Nicolás Gómez Dávila (1913-1994), Escolios a un Texto Implicito (1977), II, 80:
Stupid ideas are immortal. Each new generation invents them anew.

 

Translation

C.S. Lewis, English Literature in the Sixteenth Century (Oxford: Clarendon Press, 1954), p. 206:
All translations of scripture are tendentious: translation by its nature is a continuous implicit commentary.

Friday, April 01, 2005

 

Solitude

Henry David Thoreau, Journals, January 7, 1857:
There is nothing so sanative, so poetic, as a walk in the woods and fields even now, when I meet none abroad for pleasure. Nothing so inspires me and excites such serene and profitable thought. The objects are elevating. In the streets and in society I am almost invariably cheap and dissipated, my life is unspeakably mean. But alone in distant woods or fields, I come to myself, I once more feel myself grandly related, and that cold and solitude are friends of mine.
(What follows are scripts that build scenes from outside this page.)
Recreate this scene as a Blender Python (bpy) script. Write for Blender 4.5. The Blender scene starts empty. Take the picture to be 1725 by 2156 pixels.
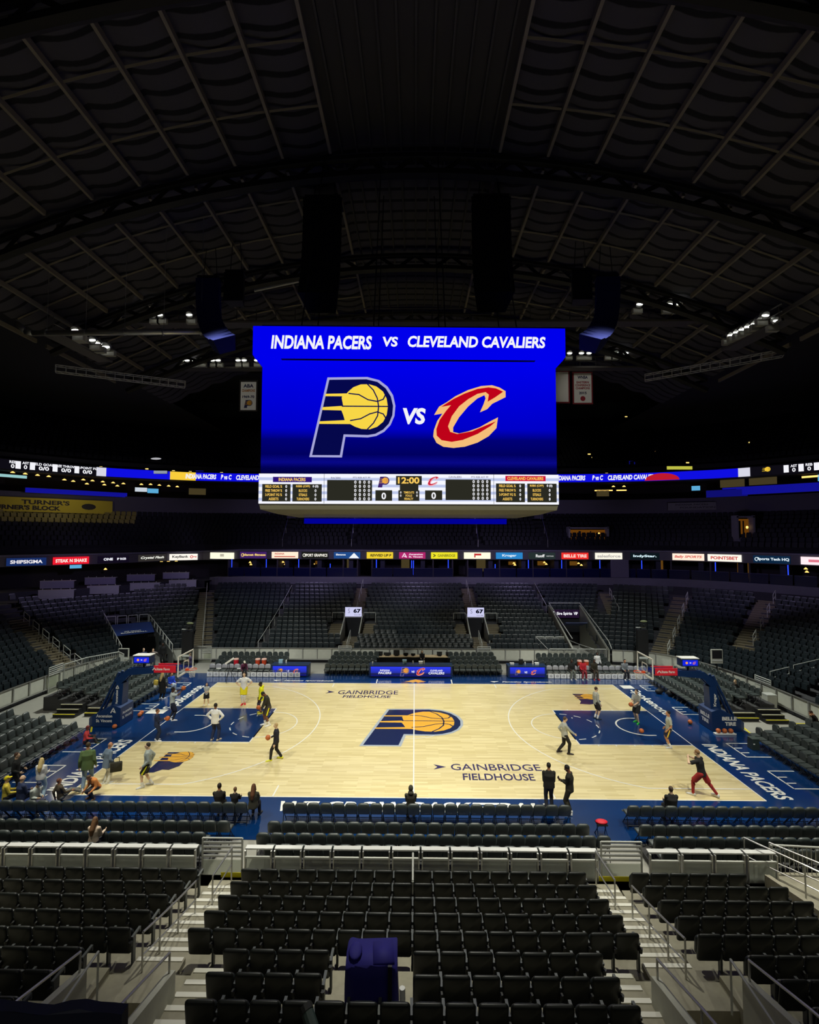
import bpy, bmesh, math, random
from mathutils import Vector, Matrix
random.seed(7)
PI = math.pi
SC = bpy.context.scene
COL = SC.collection

# ---------------------------------------------------------------- camera, light, exposure
cam_d = bpy.data.cameras.new('camera')
cam_d.sensor_fit = 'HORIZONTAL'; cam_d.sensor_width = 36.0
cam_d.lens = 1013.936 / 1725 * 36.0
cam_d.clip_end = 400
cam = bpy.data.objects.new('camera', cam_d); COL.objects.link(cam)
_p, _y, _r = 0.04889238, -0.01170265, -0.00233008
_f = Vector((math.sin(_y)*math.cos(_p), math.cos(_y)*math.cos(_p), math.sin(_p)))
_rt = Vector((math.cos(_y), -math.sin(_y), 0)); _dn = _f.cross(_rt)
_rt2 = _rt*math.cos(_r) + _dn*math.sin(_r); _dn2 = -_rt*math.sin(_r) + _dn*math.cos(_r)
M = Matrix((_rt2, -_dn2, -_f)).transposed().to_4x4()
M.translation = Vector((0.04444, -27.88374, 10.73318))
cam.matrix_world = M
SC.camera = cam
SC.view_settings.view_transform = 'Standard'
SC.view_settings.look = 'None'
SC.view_settings.exposure = 0.0
SC.view_settings.gamma = 1.0
SC.view_settings.use_curve_mapping = False
try:
    SC.cycles.use_denoising = True
    SC.cycles.max_bounces = 6
    SC.cycles.caustics_reflective = False
    SC.cycles.caustics_refractive = False
    SC.cycles.sample_clamp_indirect = 3.0
except Exception:
    pass
w = bpy.data.worlds.new('dark_hall'); SC.world = w; w.use_nodes = True
w.node_tree.nodes['Background'].inputs[0].default_value = (0.35, 0.4, 0.9, 1)
w.node_tree.nodes['Background'].inputs[1].default_value = 0.0012

def spot(loc, aim, power, size, blend=0.7, col=(1, 0.97, 0.9), radius=0.35):  # shared by the flood beams and the added fill spots
    l = bpy.data.lights.new('flood_or_fill_beam', 'SPOT'); l.energy = power; l.color = col
    l.spot_size = math.radians(size); l.spot_blend = blend; l.shadow_soft_size = radius
    o = bpy.data.objects.new('flood_or_fill_beam', l); COL.objects.link(o)
    o.location = loc
    o.rotation_euler = (Vector(aim)-Vector(loc)).to_track_quat('-Z', 'Y').to_euler()
    return o
# the game floods on the catwalks, all trained on the court
WARM = (1.0, 0.985, 0.84)
for lx, ly, ax, ay in ((-14, 18, -8, -1), (-5, 18, -4, -1), (5, 18, 4, -1), (14, 18, 8, -1),
                       (-17, -17, -9, 1), (-6, -18, -4, 0), (6, -18, 4, 0), (17, -17, 9, 1)):
    spot((lx, ly, 26.5), (ax, ay, 0), 8600 if ly > 0 else 11500, 60, 0.8, WARM)
# house floods over the near and far stands
for lx in (-12, 0, 12):
    spot((lx, -9.5, 26), (lx*1.05, -14.0, 1), 17500, 38, 0.9, WARM)
for lx, ax in ((-17, -18), (-13, -5.5), (13, 5.5), (17, 18)):
    spot((lx, -4, 27.5), (ax, 14.2, 1.0), 12500, 38, 1.0, (0.9, 0.97, 0.95))
for sx in (-1, 1):
    spot((sx*11, 13.5, 27), (sx*23, 3.5, 0.5), 27000, 46, 1.0, (0.95, 1.0, 0.9))
# concourse lighting behind the camera, spilling over the backs of the near seats
l = bpy.data.lights.new('concourse_light', 'AREA'); l.shape = 'RECTANGLE'; l.size = 22; l.size_y = 1.5; l.energy = 170; l.color = (1.0, 0.97, 0.85)
o = bpy.data.objects.new('concourse_light', l); COL.objects.link(o); o.location = (0, -30.5, 14.5)
o.rotation_euler = (Vector((0, -17, 2))-Vector((0, -30.5, 14.5))).to_track_quat('-Z', 'Y').to_euler()
# violet fill spots added to tint the mid-level walls, in place of screen glow
for lx, ly, ax, ay in ((-24, 13, -33, 22), (-13, 17, -14, 27.5), (0, 17, 0, 27.5), (13, 17, 14, 27.5), (24, 13, 33, 22)):
    spot((lx, ly, 10.5), (ax, ay, 7.0), 1300 if abs(lx) < 20 else 900, 105, 0.6, (0.62, 0.52, 1.0), 0.5)

# ---------------------------------------------------------------- materials
def S(r, g, b):
    return tuple(((c/255)/12.92 if c/255 <= 0.04045 else ((c/255+0.055)/1.055)**2.4) for c in (r, g, b))
_mats = {}
def mat(name, col, rough=0.6, metal=0.0, spec=0.5, coat=0.0, noise=0.0, nscale=8.0):
    if name in _mats: return _mats[name]
    m = bpy.data.materials.new(name); m.use_nodes = True
    nt = m.node_tree; b = nt.nodes['Principled BSDF']
    b.inputs['Base Color'].default_value = (*col, 1); b.inputs['Roughness'].default_value = rough
    b.inputs['Metallic'].default_value = metal; b.inputs['Specular IOR Level'].default_value = spec
    if coat: b.inputs['Coat Weight'].default_value = coat; b.inputs['Coat Roughness'].default_value = 0.08
    if noise:
        tc = nt.nodes.new('ShaderNodeTexCoord'); nz = nt.nodes.new('ShaderNodeTexNoise'); nz.inputs['Scale'].default_value = nscale
        nz.inputs['Detail'].default_value = 6
        mx = nt.nodes.new('ShaderNodeMix'); mx.data_type = 'RGBA'
        mx.inputs['A'].default_value = (*[c*(1-noise) for c in col], 1); mx.inputs['B'].default_value = (*[min(1, c*(1+noise)) for c in col], 1)
        nt.links.new(tc.outputs['Object'], nz.inputs['Vector']); nt.links.new(nz.outputs['Fac'], mx.inputs['Factor'])
        nt.links.new(mx.outputs['Result'], b.inputs['Base Color'])
    _mats[name] = m
    return m
def emit(name, col, strength=1.0, sample=False):
    if name in _mats: return _mats[name]
    m = bpy.data.materials.new(name); m.use_nodes = True; nt = m.node_tree; nt.nodes.clear()
    e = nt.nodes.new('ShaderNodeEmission'); o = nt.nodes.new('ShaderNodeOutputMaterial')
    e.inputs[0].default_value = (*col, 1); e.inputs[1].default_value = strength
    nt.links.new(e.outputs[0], o.inputs[0])
    if not sample:
        try: m.cycles.emission_sampling = 'NONE'
        except Exception: pass
    _mats[name] = m
    return m
NAVY = S(8, 40, 92)
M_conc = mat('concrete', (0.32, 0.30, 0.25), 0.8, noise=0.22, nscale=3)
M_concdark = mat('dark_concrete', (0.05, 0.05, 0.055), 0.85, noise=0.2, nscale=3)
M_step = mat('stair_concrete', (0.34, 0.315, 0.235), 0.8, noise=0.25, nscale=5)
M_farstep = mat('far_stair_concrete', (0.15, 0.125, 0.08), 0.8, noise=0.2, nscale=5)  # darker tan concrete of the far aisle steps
M_nose = mat('stair_nosing', (0.82, 0.80, 0.70), 0.5)
M_farnose = mat('tan_nosing', (0.28, 0.235, 0.15), 0.6)
M_wall = mat('grey_wall_paint', (0.16, 0.155, 0.18), 0.8, noise=0.12, nscale=2)
M_dark = mat('dark_wall', (0.012, 0.012, 0.016), 0.9)
M_black = mat('black_metal', (0.008, 0.008, 0.009), 0.6)
M_steel = mat('galvanised_steel', (0.55, 0.55, 0.53), 0.38, metal=0.75)
M_rail = mat('pale_painted_rail', (0.55, 0.56, 0.52), 0.45)
def frosted(name, col, k):
    m = bpy.data.materials.new(name); m.use_nodes = True; nt = m.node_tree; nt.nodes.clear()
    d = nt.nodes.new('ShaderNodeBsdfDiffuse'); t = nt.nodes.new('ShaderNodeBsdfTranslucent'); x = nt.nodes.new('ShaderNodeMixShader'); o = nt.nodes.new('ShaderNodeOutputMaterial')
    d.inputs[0].default_value = (*col, 1); t.inputs[0].default_value = (*col, 1); x.inputs[0].default_value = k
    nt.links.new(d.outputs[0], x.inputs[1]); nt.links.new(t.outputs[0], x.inputs[2])
    tr = nt.nodes.new('ShaderNodeBsdfTransparent'); tr.inputs[0].default_value = (.9, .92, .88, 1); y = nt.nodes.new('ShaderNodeMixShader'); y.inputs[0].default_value = .55; nt.links.new(x.outputs[0], y.inputs[1]); nt.links.new(tr.outputs[0], y.inputs[2]); nt.links.new(y.outputs[0], o.inputs[0]); return m
M_panel = mat('grey_barrier_panel', (0.60, 0.60, 0.52), 0.5, noise=0.1, nscale=4)
M_frost = frosted('frosted_panel', (0.7, 0.72, 0.62), 0.55)
M_white = mat('white_paint', (0.85, 0.85, 0.82), 0.5)
M_vinyl = mat('black_vinyl', (0.010, 0.0125, 0.011), 0.45, spec=0.5)
M_vinyl2 = mat('charcoal_vinyl', (0.036, 0.047, 0.045), 0.46, spec=1.0)
M_plastic = mat('black_plastic', (0.014, 0.015, 0.015), 0.5)
M_arm = mat('grey_arm_plastic', (0.09, 0.10, 0.10), 0.45)
M_yellow = mat('yellow_tape', S(235, 220, 40), 0.6)
M_navypad = mat('navy_pad', S(16, 48, 96), 0.4)
M_red = mat('red_pad', S(235, 40, 60), 0.5)
M_orange = mat('orange_rim', S(240, 80, 30), 0.45)
M_net = mat('white_net', (0.8, 0.8, 0.78), 0.8)
M_wood = mat('pale_table_top', (0.5, 0.38, 0.22), 0.5)

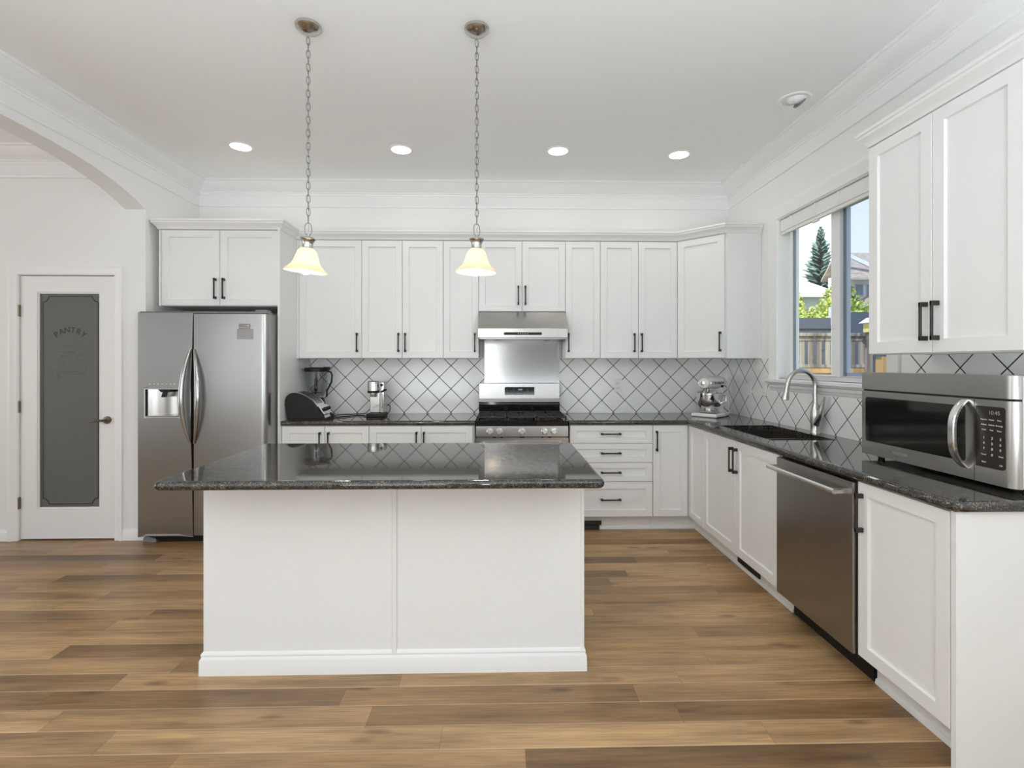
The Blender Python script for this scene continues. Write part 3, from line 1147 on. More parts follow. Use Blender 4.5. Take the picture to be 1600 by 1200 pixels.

I suppose that this value, in my case, is equivalent to what others get by churchgoing and prayer. I come to my solitary woodland walk, as the homesick go home. I wish to know something; I wish to be made better. I wish to forget, a considerable part of every day, all mean, narrow, trivial men, and therefore I come out to these solitudes, where the problem of existence is simplified. I get away a mile or two from the town into the stillness and solitude of nature, with rocks, trees, weeds, snow about me. I am not thus expanded, recreated, enlightened, when I meet a company of men. They bore me. This stillness, solitude, wildness of nature is a kind of thoroughwort, or boneset, to my intellect. This is what I go out to seek. It is if I always met in those places some grand, serene, immortal, infinitely encouraging, though invisible companion, and walked with him.

 

Hail to the Chief

Gore Vidal, Matters of Fact and Fiction: Essays 1973-1976 (New York: Random House, 1977), p. 176:
It is curious that a Johnny-come-fairly-lately republic like the United States should so much want to envelop in majesty those for the most part seedy political hacks quadrennially "chosen" by the people to rule over them.

 

Grammar and Style

Henry David Thoreau, Journals, January 2, 1859:
When I hear the hypercritical quarreling about grammar and style, the position of the particles, etc., etc., stretching or contracting every speaker to certain rules of theirs -- Mr Webster, perhaps, not having spoken according to Mr. Kirkham's rule -- I see that they forget that the first requisite and rule is that expression shall be vital and natural, as much as the voice of a brute or an interjection: first of all, mother tongue; and last of all, artificial or father tongue. Essentially your truest poetic sentence is as free and lawless as a lamb's bleat. The grammarian is often one who can neither cry nor laugh, yet thinks that he can express human emotions. So the posture masters tell you how to walk -- turning your toes out, perhaps excessively -- but so the beautiful walkers are not made.